[Nottingham] beginners guide to how X works
Godfrey Nix
godfrey at gnnix.co.uk
Sat May 5 08:04:40 BST 2007
On Sat, 2007-05-05 at 01:42 +0100, Cam wrote:
> Godfrey
>
> > What I DO want to get my little head round is the way in which mouse and
> > keyboard input is passed to the correct program, how 'mouse over' events
> > know when the mouse is over the object and whether there is any way in
> > which a program can find out what windows exist on a display.
>
> You didn't mention what sort of level you wanted to approach this from.
>
20 years of programming experience - fortran, delphi, C, perl, php .....
> If you are a curious C programmer you could search for 'xlib reference'
> or similar (it takes me back a bit!). Basically you make a call to
> 'open' the display which returns a handle, then you can create windows
> and perform operations on them. You then read events in a loop. The
> events can be key presses, mouse actions, window crossing events and so on.
>
> Hardly anyone programs at that level though, it's much more productive
> to use a widget toolkit which adds buttons, text fields and so on. You
> can use the popular widget libraries from C, C++ or even interpreted
> languages like Perl and Ruby.
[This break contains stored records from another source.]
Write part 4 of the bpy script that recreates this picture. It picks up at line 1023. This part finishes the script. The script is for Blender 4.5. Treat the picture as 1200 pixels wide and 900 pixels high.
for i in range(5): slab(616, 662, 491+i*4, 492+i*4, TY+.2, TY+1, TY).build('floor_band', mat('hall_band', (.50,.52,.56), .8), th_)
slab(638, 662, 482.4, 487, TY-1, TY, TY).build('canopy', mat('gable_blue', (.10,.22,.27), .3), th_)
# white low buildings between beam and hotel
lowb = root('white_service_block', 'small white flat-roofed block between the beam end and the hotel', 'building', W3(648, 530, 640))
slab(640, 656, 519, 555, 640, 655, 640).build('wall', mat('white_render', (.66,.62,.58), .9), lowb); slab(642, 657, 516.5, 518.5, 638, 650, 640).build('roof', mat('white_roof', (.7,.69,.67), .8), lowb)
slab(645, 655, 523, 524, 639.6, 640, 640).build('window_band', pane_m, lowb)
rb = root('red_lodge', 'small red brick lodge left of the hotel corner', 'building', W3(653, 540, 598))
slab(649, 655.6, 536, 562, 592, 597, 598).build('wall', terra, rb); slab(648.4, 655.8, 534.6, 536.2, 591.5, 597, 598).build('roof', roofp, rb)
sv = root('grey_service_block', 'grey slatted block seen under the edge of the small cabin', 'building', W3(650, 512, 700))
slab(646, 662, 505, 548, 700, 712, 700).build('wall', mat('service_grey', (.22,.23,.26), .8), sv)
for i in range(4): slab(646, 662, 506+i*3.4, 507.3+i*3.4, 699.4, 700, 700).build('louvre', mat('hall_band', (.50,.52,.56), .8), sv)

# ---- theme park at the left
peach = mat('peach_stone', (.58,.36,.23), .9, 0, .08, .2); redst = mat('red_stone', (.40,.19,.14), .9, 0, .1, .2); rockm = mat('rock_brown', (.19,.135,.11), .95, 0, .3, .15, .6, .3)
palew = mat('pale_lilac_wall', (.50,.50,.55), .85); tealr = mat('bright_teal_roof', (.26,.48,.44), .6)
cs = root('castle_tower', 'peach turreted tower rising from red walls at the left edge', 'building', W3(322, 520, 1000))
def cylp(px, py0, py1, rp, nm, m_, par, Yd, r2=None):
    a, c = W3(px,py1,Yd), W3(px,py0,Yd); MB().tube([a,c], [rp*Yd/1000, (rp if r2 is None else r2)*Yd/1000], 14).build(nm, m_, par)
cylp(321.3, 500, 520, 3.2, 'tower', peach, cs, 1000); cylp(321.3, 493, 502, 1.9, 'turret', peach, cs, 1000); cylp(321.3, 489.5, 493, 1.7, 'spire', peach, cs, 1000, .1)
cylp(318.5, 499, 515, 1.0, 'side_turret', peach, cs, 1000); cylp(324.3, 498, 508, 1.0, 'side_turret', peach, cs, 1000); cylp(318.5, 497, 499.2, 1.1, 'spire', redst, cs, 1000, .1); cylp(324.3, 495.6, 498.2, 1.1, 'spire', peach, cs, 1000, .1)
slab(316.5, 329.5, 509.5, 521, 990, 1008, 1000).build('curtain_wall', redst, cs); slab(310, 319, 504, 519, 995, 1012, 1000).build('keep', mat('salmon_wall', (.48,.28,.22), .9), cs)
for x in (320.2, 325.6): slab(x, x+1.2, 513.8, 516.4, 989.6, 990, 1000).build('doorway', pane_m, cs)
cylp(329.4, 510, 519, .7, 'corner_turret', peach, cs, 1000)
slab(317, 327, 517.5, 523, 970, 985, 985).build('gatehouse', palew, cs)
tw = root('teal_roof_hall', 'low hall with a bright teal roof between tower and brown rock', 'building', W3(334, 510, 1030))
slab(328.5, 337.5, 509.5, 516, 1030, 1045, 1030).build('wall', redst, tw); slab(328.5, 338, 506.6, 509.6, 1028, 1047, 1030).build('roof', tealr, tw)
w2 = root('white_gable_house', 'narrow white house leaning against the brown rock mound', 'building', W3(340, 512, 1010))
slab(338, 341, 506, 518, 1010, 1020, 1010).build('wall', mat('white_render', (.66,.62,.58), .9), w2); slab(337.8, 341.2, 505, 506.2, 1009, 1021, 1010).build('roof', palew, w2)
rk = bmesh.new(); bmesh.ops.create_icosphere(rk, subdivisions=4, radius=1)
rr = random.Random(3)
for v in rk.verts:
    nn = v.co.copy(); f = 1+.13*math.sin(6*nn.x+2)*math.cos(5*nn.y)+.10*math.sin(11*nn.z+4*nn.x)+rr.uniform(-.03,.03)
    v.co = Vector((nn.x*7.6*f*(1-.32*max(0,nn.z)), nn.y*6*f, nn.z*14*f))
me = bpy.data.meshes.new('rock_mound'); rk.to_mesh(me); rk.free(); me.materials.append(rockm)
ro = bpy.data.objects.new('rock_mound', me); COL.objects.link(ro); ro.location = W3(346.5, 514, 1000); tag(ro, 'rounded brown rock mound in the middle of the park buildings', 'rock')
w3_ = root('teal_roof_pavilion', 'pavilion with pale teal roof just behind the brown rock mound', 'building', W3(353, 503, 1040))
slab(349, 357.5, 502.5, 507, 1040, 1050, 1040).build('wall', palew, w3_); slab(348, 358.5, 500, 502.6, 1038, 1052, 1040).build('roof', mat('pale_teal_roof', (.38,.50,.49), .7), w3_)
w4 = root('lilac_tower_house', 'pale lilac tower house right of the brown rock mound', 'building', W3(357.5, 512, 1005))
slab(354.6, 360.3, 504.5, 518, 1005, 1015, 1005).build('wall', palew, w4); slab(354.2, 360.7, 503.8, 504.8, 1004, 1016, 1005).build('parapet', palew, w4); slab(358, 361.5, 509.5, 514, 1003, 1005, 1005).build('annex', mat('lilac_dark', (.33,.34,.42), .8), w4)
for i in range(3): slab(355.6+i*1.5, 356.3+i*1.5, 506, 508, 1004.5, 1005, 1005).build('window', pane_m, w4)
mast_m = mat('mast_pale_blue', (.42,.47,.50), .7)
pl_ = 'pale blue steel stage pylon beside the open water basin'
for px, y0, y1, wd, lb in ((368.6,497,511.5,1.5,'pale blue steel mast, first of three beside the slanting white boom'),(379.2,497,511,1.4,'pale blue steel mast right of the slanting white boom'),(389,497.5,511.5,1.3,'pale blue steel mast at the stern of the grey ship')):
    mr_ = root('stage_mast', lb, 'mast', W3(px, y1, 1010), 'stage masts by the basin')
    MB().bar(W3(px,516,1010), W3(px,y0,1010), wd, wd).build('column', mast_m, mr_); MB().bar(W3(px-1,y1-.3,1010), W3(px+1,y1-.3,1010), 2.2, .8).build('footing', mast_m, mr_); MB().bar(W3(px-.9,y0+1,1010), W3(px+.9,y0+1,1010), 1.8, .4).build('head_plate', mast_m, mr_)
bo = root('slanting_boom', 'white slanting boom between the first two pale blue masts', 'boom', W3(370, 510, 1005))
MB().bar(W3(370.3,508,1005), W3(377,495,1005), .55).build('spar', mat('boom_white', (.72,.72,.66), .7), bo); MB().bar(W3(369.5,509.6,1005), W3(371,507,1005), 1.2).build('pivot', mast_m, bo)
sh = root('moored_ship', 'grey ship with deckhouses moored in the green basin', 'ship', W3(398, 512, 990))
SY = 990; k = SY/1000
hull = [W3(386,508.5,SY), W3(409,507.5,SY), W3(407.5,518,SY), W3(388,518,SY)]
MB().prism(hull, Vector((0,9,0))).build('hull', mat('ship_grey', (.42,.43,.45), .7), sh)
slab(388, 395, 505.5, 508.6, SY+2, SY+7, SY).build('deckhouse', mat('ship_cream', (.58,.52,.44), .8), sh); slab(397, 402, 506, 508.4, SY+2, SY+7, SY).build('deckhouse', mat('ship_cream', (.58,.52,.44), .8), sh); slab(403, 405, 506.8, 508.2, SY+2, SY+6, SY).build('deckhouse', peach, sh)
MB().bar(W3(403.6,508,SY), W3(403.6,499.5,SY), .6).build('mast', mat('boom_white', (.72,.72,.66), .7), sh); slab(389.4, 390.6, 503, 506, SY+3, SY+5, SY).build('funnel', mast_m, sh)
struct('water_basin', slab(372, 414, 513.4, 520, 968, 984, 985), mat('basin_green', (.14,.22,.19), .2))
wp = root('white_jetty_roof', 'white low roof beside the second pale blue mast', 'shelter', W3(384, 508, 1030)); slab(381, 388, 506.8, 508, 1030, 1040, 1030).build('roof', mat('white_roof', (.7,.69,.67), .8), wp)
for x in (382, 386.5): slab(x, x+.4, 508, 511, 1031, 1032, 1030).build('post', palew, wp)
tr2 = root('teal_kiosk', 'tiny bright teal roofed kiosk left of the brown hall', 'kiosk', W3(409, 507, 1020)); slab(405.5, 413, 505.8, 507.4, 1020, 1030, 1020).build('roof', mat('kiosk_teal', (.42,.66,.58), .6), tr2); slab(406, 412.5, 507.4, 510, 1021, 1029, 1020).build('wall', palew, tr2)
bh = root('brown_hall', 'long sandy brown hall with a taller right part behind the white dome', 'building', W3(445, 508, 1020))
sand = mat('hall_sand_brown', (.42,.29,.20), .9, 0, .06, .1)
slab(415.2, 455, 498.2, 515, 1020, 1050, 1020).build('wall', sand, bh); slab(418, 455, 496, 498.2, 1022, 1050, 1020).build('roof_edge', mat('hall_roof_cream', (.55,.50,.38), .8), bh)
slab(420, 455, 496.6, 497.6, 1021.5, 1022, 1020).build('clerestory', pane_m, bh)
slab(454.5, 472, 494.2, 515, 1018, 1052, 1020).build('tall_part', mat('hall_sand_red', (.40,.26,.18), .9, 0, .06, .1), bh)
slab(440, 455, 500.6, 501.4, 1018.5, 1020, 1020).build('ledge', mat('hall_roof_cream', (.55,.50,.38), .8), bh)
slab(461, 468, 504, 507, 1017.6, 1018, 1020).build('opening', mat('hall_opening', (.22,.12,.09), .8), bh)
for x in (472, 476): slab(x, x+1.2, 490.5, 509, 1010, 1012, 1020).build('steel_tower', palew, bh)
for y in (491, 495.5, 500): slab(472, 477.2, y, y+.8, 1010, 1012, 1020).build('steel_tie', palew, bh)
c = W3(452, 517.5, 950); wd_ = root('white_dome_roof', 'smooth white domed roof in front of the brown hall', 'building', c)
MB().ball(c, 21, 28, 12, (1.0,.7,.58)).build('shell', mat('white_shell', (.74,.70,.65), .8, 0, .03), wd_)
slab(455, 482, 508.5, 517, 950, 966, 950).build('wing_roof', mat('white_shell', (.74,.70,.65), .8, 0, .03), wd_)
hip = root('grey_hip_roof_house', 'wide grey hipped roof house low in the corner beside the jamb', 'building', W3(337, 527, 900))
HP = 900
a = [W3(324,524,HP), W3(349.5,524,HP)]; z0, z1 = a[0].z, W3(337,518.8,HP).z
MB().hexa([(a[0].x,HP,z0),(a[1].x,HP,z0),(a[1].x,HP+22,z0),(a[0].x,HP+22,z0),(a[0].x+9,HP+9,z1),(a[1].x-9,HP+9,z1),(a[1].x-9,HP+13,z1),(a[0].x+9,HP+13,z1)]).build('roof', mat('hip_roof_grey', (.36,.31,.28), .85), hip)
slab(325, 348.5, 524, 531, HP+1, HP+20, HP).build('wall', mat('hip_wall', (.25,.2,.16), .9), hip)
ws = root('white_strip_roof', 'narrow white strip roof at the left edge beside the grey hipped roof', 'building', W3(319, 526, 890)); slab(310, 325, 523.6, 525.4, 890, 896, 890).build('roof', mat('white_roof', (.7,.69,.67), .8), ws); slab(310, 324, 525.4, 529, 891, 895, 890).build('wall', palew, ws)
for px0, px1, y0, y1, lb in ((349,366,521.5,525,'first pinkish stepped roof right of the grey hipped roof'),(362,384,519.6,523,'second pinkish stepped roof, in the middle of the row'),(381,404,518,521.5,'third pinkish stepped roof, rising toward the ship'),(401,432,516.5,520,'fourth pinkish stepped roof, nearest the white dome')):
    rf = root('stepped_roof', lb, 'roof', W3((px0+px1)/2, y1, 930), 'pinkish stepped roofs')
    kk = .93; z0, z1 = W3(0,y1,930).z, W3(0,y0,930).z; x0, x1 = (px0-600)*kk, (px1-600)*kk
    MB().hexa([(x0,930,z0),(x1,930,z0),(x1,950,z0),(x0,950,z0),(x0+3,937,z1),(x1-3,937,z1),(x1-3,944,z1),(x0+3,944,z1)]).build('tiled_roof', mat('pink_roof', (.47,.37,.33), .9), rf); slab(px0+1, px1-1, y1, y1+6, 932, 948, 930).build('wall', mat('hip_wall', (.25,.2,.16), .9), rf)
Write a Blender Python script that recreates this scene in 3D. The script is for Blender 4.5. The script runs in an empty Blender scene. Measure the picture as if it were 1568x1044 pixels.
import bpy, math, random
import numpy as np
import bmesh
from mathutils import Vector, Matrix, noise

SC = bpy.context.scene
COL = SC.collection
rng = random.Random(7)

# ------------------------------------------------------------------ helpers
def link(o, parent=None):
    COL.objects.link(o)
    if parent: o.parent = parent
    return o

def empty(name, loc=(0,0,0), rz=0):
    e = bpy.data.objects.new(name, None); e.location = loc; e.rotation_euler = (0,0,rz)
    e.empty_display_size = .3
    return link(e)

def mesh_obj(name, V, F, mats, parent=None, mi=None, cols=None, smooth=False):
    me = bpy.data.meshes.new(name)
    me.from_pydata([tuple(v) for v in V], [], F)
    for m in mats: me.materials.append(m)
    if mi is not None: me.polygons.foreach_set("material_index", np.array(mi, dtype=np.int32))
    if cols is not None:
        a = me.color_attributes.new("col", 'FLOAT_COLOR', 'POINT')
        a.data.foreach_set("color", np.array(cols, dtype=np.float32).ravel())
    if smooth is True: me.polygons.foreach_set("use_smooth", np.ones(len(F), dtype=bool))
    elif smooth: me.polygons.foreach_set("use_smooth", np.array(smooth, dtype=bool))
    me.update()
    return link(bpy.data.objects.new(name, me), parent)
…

Even at a high level you still get to open
> the display, create widgets then go into an event loop.
>
I DON'T want to draw any windows myself. That is the whole point of the
question. If I wanted to draw windows, then I would use java or Qt,
whatever. As I said, what I DO want is to gain control of other
processes' windows so that I can enter text and do mouse clicks on them
- as if a person was operating the mouse/keyboard but actually done by
my program.
I have a starting point now, as Martin told me about xwininfo. If anyone
can help me further, that would be great.